Gardening Electronics
It’s late Springtime, which means Margot has gotten the planting bug again. After reading my latest issue of Make, I decided I’d participate a bit this year and try building myself a Garduino. In essence, it’s a simple microprocessor controller that automatically waters your plants and kicks in a grow light if you’re not getting enough daylight.
I’m not much of a physical electronics guy – I haven’t wired my own circuits since building a Rube Golderberg machine in high school physics, but I’d been doing so much Java and Ruby coding lately, it feels good to hunker down and with some good low-level programming on an 8-bit processor with 1k of usable memory.

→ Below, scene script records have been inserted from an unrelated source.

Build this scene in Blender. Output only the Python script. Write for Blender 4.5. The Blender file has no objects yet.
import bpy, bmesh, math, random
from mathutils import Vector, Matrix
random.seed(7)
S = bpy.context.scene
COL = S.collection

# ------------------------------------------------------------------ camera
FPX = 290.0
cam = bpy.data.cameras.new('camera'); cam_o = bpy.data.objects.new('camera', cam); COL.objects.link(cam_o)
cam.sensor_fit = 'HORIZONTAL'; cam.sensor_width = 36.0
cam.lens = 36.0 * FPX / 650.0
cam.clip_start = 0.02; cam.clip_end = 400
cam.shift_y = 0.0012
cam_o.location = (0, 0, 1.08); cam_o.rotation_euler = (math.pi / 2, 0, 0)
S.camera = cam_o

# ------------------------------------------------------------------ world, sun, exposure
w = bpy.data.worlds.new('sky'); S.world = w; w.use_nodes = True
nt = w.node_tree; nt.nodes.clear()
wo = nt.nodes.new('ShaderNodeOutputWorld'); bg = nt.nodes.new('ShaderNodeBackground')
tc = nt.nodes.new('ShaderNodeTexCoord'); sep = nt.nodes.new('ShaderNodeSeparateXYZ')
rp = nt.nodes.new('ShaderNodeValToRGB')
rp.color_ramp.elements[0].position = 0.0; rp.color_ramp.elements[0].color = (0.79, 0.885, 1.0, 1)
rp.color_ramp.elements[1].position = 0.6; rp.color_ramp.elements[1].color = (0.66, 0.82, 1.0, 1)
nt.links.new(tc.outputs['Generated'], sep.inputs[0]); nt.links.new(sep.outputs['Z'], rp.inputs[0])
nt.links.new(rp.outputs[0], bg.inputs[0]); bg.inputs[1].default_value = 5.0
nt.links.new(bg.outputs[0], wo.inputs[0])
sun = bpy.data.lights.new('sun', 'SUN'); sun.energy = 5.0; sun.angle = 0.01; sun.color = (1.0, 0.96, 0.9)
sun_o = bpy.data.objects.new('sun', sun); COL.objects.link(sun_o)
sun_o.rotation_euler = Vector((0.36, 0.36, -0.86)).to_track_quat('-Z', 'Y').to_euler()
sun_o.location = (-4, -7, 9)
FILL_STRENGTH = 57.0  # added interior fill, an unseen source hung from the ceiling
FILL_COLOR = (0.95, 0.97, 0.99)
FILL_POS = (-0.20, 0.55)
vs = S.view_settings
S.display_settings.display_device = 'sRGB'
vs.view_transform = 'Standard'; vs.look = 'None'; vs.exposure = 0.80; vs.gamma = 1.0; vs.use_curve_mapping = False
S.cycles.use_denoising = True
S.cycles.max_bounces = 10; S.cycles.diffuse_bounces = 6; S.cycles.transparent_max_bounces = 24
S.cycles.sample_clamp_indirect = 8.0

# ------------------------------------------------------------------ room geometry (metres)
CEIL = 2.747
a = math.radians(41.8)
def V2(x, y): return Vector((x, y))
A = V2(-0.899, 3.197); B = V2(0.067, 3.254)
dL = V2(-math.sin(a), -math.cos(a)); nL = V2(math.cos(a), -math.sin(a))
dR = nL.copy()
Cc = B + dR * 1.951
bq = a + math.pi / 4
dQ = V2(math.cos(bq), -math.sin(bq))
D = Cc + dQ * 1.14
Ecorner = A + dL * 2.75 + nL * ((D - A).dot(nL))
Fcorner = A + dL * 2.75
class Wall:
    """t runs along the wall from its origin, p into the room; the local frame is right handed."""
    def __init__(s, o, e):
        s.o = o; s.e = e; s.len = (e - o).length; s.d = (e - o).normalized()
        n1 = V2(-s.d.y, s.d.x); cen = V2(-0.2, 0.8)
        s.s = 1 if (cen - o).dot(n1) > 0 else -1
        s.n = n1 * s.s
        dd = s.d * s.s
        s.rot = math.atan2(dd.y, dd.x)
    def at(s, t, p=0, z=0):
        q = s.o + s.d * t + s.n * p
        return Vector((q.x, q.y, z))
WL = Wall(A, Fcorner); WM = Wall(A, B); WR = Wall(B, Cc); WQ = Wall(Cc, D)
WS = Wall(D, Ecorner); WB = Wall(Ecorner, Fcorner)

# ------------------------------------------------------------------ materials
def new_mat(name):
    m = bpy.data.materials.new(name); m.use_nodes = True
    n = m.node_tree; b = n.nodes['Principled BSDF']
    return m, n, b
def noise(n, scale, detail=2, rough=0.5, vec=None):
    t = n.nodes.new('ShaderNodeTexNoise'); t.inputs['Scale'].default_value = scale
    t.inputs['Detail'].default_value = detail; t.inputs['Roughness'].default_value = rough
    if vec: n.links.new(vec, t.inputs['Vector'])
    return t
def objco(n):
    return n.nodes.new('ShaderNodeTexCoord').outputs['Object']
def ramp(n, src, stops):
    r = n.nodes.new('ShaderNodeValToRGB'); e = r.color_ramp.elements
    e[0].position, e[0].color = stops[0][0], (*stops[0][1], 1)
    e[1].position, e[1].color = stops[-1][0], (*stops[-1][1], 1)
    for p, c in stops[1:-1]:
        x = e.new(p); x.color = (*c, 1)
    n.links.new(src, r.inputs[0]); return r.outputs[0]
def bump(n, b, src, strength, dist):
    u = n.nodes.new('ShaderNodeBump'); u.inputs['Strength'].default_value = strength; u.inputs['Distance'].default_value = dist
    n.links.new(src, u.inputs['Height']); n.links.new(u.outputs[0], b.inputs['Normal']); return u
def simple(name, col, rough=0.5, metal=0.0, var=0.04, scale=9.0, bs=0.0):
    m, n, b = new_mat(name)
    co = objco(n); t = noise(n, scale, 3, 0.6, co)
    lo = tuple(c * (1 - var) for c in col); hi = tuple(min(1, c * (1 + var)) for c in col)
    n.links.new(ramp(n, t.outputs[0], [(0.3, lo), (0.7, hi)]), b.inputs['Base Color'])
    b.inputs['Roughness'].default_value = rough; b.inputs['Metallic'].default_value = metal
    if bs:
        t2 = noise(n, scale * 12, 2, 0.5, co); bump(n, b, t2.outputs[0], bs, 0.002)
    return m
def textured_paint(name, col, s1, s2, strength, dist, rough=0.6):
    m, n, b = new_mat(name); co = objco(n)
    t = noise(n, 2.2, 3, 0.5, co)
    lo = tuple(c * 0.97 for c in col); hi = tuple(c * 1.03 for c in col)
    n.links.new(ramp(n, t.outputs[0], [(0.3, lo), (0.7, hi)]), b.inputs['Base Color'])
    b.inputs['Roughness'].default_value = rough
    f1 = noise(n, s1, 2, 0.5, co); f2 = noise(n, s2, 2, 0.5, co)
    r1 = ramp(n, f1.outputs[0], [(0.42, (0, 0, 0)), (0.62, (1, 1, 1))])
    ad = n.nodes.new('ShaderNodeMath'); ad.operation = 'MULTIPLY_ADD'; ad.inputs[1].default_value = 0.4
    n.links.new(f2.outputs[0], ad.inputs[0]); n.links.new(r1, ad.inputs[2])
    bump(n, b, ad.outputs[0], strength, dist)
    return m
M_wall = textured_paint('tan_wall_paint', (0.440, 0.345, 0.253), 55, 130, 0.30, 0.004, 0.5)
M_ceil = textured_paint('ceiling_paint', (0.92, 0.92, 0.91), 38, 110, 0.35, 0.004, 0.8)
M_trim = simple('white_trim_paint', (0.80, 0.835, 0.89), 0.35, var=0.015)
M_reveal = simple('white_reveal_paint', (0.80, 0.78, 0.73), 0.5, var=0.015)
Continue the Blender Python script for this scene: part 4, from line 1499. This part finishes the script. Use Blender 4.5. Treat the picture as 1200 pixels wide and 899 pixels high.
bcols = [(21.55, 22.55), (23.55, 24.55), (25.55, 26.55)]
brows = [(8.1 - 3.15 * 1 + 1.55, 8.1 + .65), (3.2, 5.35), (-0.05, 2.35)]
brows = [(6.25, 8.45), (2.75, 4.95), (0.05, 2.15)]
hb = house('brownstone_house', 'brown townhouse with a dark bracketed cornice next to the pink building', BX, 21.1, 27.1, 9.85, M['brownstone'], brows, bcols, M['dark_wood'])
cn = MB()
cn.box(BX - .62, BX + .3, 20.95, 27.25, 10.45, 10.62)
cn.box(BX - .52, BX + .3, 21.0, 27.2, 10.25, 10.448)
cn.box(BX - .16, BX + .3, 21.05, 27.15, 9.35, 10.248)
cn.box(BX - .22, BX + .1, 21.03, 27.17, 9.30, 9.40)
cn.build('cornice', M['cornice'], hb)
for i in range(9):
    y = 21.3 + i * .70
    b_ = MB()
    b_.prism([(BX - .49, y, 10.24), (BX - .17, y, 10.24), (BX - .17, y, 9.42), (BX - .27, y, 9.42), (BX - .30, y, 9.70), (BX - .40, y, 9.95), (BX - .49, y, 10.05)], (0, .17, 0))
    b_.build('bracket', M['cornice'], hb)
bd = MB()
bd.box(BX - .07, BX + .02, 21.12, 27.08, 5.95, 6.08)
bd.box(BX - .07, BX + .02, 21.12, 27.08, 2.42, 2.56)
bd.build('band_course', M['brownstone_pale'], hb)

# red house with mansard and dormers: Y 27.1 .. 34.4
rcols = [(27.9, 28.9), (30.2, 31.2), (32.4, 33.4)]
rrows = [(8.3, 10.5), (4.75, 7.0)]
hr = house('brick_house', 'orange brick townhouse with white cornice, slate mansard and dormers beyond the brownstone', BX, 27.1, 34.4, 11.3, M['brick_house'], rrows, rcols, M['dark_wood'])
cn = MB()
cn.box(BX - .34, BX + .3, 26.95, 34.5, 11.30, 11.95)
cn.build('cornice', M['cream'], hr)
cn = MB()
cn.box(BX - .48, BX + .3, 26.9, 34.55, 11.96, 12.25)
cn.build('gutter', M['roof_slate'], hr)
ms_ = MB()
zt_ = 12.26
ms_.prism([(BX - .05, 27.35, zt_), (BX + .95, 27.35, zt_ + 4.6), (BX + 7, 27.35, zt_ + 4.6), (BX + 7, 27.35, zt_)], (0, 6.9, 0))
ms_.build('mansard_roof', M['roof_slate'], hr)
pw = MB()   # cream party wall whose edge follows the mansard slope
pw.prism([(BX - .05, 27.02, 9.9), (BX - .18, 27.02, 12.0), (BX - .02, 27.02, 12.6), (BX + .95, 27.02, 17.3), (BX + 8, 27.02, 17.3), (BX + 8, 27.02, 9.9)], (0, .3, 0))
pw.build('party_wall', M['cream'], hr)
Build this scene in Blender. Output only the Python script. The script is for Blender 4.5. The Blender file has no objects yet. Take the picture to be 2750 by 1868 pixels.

Today I assembled a protoshield, made some wire leads for a moisture sensor, and did some simple programming of the Arduino using LEDs to get the hang of it. Things I’ve learned so far:
- Not all galvanized nails are created equal; I bought a box of nails without reading the fine print that says “PrimeGuard polymer coating on enclosed fasteners is equivalent to galvanization” – it also means they’re non-conductive, which makes them less-than-useful for measuring soil moisture levels.
- Soldering is easier than I remember it being, or the nice soldering tools I borrowed from Chris really help. I only had to use the solder sucker once. I did burn myself accidentally touching the heating element, but not badly.
- The Arduino itself is a really nice platform. It gives you just enough I/O to accomplish most projects, and they’re dirt cheap – I got a Seeduino for $16 assembled. The software stack could use some work (it hangs when uploading, has some unintuitive UI, and for some reason kicks Vista into 16-bit color…) but it gets the job done without needing to learn the intricacies of cross-compiling using GCC.
So far I’ve yet to get the watering pump working – I realized too late today that the only extension cord I have available to cut and splice into a relay is 2-pronged, and the pump I have is grounded. Hopefully tomorrow I’ll get a new extension cord and actually get it all working.